I read a really interesting paper today by Abraham Graber entitled, "Creating Truths By Winning Arguments: The Problem of Methodological Artifacts in Philosophy" (forthcoming in Synthese). The paper sort of crystalizes a worry that I've had about philosophical practice dating back at least to graduate school, and which I explored previously here and here: namely, that a whole lot of philosophy--just about anything having to do with conceptual analysis (including analytic metaphysics and meta-ethics)--is little more than philosophers (1) taking themselves to discovering objective philosophical facts (i.e. what material objects are, what morality is, etc.), where what they're really doing is (2) making more-or-less arbitrary semantic decisions to settle the semantics of fundamentally vague concepts that (3) objectively have no determinate satisfaction-conditions before those arbitrary semantic decisions are made.
There's another, simpler way to put this worry: namely, that philosophers engaged in conceptual analysis, far from discovering philosophical facts, are making them up arbitrarily out of whole cloth--in which case a lot of what appears to be "philosophical progress" or "good arguments" at any given point in time are more-or-less-arbitrary semantic decisions that have "won out" rhetorically in the literature and seminar room. This is more or less the worry Graber is pushing as well. So let me briefly explain why I've had the worry for so long, and then briefly comment on Graber's paper.
When I was in graduate school, I found that I often didn't share the intuitions I was "supposed" to. When doing philosophy of language, metaphysics, and mind, I found I didn't share Kripke's Godel/Schmidt intuitions, I didn't share Putnam's Water/XYZ intuitions, I didn't share Davidon's Swampman intuitions, and indeed, I didn't share any externalist intuitions about pretty much anything. But there I was, encountering a veritable tsunami of externalists trumpeting the arguments! But of course not everyone was an externalist. There were still some internalists like me. We just seemed to be getting crowded out by those with externalist intuitions.

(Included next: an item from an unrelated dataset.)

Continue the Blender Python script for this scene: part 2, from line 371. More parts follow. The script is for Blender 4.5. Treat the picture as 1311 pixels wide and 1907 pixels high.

And so I worried:was what was going on a kind of band-wagon, Hawthorne effect where once some influential people (Kripke, Putnam, Davidson, etc.) affirm an intuition, other people simply tend to follow suit--in which case it's not actual arguments that are winning the day so much as a sociological phenomenon of certain intuitions becoming popular (in turn rather arbitrarily redefining what counts as a "good argument" in that literature--namely, those that begin with the popular intuition!).;
I ended up taking my "messed up" intuitions home, as it were, leaving philosophy of language for other areas of philosophy where my intuitions weren't considered so "off": namely moral and political philosophy (my AOS now). And yet...the worry has crept up yet again! Indeed, Graber focuses on another case that has troubled me even more lately: the case of moral realism.
Anyone who does meta-ethics knows that there has been a moral realism tsunami, with realist after realist contending that, "only a realist account of moral semantics can account for the face value of moral language [see, for e.g., Shafer-Landau (2003) and Brink (1989)]." (Graber, p. 5) Except here's the problem: many people--people like me, any expressivist on the planet; my students, if my class discussions are any indication, etc.--just don't think the face value of moral language is anything like moral realists claim it to be. Most of my students, for instance, explicitly say that they think moral statements (e.g. "Murder is wrong") merely state matters of emotion, opinion, or otherwise mind-dependent phenomena (such as desires)--all of which flies in the face of moral realists' claims.
And so I have worried: how has moral realism achieved such a preeminent place in philosophical discussion? Is it the arguments that have done it, or is it more of a sociological phenomenon where the philosophers with realist intuitions have the upper-hand not in terms of arguments but rather mere number and prominence of people with their intuitions?
Now, of course, as I have expressed them, these are just worries--nothing more! However, in his paper, Graber argues that on any plausible theory of meaning (internalist, externalist, whatever), philosophical inquiry changes the meaning of words and concepts, altering their satisfaction-conditions so that (A) at one point in time, and for one set of speaker, one answer to philosophical questions (e.g. moral realism) is correct, whereas (B) at another point in time, and for other speaking, a different answer is correct (e.g. moral antirealism).
Graber's final point then is that if he is right, then philosophical projects that depend on "meaning analysis" (i.e. analytic metaphysics, meta-ethics, etc.) all have to lapse into incoherence. Why? Because, very roughly, if we take ourselves to be (1) discovering answers to philosophical questions, but (2) our inquiries change semantic meaning of contested terms, it follows that (3) we're not discovering answers to philosophical questions. We're making up "answers" on the fly...which is to say, we're not discovering answers at all--we're playing rhetorical philosophical games.
Anyway, I don't know if the worries are good ones, or if Graber is right. These are just some issues that have bounced around in the back of my head for a while--and, while I've never thought about them very carefully, Graber seems to have: and his analysis of them seems to me worth taking seriously. But what do I know? I'll be curious to hear what you all think.